**Prompt**
Write the lines out again, from the top of the material to the line containing "COL = S.collection", pictures excluded.

* begin Data segment *

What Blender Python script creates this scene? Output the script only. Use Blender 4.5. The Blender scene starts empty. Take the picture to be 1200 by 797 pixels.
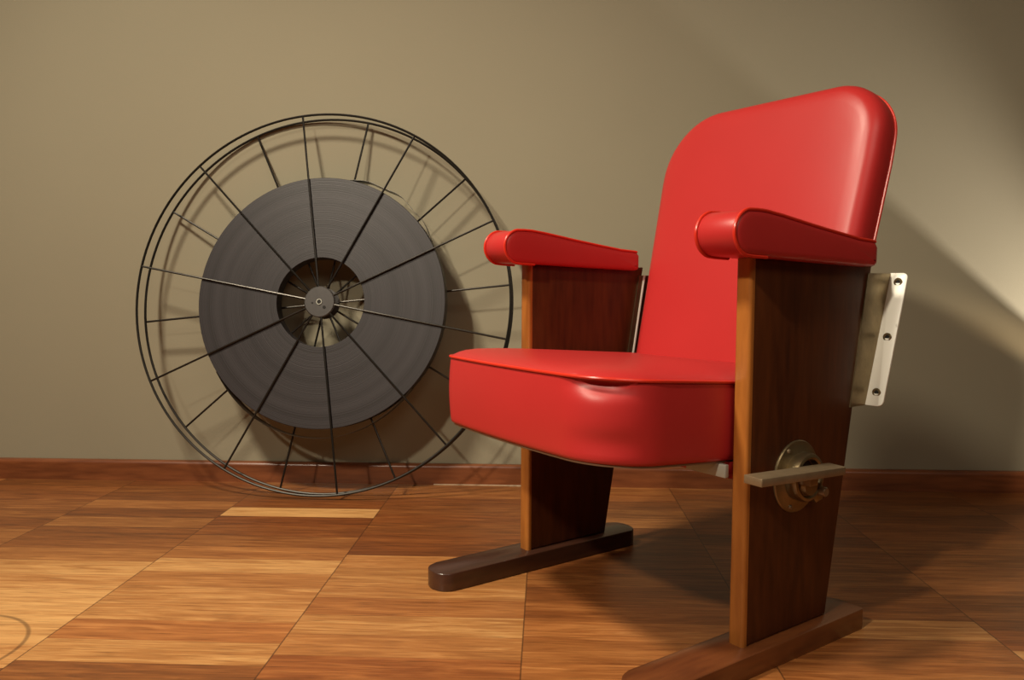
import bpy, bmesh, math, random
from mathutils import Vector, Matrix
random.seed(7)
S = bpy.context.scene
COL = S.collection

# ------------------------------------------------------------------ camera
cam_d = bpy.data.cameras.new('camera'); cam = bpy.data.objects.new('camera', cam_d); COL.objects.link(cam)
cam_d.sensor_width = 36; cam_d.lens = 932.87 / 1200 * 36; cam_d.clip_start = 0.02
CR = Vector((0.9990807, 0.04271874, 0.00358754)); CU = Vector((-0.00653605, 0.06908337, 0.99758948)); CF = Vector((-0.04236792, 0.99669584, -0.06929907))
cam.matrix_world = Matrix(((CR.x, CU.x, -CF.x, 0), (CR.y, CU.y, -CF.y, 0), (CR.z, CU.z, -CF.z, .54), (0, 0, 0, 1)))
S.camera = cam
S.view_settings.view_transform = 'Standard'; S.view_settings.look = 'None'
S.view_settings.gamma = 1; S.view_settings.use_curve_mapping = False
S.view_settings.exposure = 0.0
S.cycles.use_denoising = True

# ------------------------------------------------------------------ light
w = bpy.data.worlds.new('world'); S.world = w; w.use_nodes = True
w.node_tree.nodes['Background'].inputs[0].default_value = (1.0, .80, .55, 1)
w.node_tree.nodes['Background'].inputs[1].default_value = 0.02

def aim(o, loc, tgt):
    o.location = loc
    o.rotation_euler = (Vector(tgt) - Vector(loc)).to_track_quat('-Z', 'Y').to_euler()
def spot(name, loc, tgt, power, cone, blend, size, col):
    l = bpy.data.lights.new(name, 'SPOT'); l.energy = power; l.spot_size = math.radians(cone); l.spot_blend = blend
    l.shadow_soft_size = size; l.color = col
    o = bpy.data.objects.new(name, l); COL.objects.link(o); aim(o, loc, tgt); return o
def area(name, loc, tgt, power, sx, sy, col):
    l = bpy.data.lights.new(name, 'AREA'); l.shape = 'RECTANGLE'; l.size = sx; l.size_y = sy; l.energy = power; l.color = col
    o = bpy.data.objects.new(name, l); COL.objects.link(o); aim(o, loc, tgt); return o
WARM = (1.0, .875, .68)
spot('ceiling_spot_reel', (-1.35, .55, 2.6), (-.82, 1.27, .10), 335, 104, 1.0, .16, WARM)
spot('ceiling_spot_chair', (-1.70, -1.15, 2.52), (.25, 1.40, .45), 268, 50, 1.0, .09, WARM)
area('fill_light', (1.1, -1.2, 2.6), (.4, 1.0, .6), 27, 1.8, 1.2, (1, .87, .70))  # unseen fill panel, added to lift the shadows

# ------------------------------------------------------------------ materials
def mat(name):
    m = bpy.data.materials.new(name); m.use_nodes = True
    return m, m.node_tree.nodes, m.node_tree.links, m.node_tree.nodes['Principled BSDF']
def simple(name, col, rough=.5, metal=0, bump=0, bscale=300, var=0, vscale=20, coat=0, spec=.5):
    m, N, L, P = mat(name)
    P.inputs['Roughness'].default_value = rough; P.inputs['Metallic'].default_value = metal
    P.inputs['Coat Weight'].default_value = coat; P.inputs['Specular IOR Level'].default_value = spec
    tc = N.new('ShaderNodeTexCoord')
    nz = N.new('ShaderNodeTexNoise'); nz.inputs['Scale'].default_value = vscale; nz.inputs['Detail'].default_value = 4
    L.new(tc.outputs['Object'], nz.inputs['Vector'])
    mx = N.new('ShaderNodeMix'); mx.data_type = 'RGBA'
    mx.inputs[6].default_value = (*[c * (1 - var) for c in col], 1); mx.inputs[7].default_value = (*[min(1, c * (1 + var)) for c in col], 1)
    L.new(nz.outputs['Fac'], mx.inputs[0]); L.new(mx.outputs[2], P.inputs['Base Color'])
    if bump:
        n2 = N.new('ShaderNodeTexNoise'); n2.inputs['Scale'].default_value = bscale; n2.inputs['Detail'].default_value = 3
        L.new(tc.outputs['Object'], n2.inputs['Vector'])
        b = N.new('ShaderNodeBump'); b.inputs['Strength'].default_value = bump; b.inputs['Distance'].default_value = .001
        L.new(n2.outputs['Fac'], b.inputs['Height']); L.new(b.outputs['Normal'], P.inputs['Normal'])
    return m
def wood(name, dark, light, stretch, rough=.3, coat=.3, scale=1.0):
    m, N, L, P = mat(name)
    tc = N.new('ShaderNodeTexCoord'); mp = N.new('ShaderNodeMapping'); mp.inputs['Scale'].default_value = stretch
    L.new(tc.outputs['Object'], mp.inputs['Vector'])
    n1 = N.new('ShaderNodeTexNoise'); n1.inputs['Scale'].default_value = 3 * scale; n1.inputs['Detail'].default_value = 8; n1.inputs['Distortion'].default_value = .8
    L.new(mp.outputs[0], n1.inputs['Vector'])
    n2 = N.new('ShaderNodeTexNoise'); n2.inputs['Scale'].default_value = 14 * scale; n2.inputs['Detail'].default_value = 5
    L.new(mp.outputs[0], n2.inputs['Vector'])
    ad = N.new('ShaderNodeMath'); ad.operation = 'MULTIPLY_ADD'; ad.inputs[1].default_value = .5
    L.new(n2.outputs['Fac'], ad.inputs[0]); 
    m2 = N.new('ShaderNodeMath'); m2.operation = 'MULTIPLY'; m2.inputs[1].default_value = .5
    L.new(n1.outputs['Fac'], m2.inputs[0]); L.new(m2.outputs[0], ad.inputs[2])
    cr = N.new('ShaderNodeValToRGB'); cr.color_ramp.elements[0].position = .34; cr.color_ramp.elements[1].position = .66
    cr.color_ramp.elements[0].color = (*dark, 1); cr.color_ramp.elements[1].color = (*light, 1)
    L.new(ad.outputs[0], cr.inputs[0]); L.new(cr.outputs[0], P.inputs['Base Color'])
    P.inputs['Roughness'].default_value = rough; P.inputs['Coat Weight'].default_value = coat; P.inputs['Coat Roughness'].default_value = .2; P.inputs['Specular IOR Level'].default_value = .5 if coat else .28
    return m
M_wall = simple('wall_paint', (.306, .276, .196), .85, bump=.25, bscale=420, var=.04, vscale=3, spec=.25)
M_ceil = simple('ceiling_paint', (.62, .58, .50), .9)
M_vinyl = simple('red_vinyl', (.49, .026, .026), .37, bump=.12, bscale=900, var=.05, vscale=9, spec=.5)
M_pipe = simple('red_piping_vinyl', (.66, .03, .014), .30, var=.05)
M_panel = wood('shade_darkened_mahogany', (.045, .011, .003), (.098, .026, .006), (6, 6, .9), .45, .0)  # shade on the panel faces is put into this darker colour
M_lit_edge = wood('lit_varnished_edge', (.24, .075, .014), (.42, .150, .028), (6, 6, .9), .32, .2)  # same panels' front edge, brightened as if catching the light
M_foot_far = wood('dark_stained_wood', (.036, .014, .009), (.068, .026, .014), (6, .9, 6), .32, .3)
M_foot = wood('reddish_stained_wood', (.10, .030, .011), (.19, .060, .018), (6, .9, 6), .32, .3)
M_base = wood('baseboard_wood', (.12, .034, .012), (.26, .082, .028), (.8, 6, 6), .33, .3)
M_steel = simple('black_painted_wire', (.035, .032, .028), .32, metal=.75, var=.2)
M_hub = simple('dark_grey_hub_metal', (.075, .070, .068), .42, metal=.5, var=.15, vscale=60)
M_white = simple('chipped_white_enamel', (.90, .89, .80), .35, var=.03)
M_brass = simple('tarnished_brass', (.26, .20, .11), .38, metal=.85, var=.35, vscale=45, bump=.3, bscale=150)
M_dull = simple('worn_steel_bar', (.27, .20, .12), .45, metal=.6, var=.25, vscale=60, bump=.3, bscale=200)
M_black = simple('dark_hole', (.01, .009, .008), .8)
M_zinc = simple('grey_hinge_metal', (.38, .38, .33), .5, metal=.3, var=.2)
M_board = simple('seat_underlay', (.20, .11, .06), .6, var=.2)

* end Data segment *

**Task solution**
What Blender Python script creates this scene? Output the script only. Use Blender 4.5. The Blender scene starts empty. Take the picture to be 1200 by 797 pixels.
import bpy, bmesh, math, random
from mathutils import Vector, Matrix
random.seed(7)
S = bpy.context.scene
COL = S.collection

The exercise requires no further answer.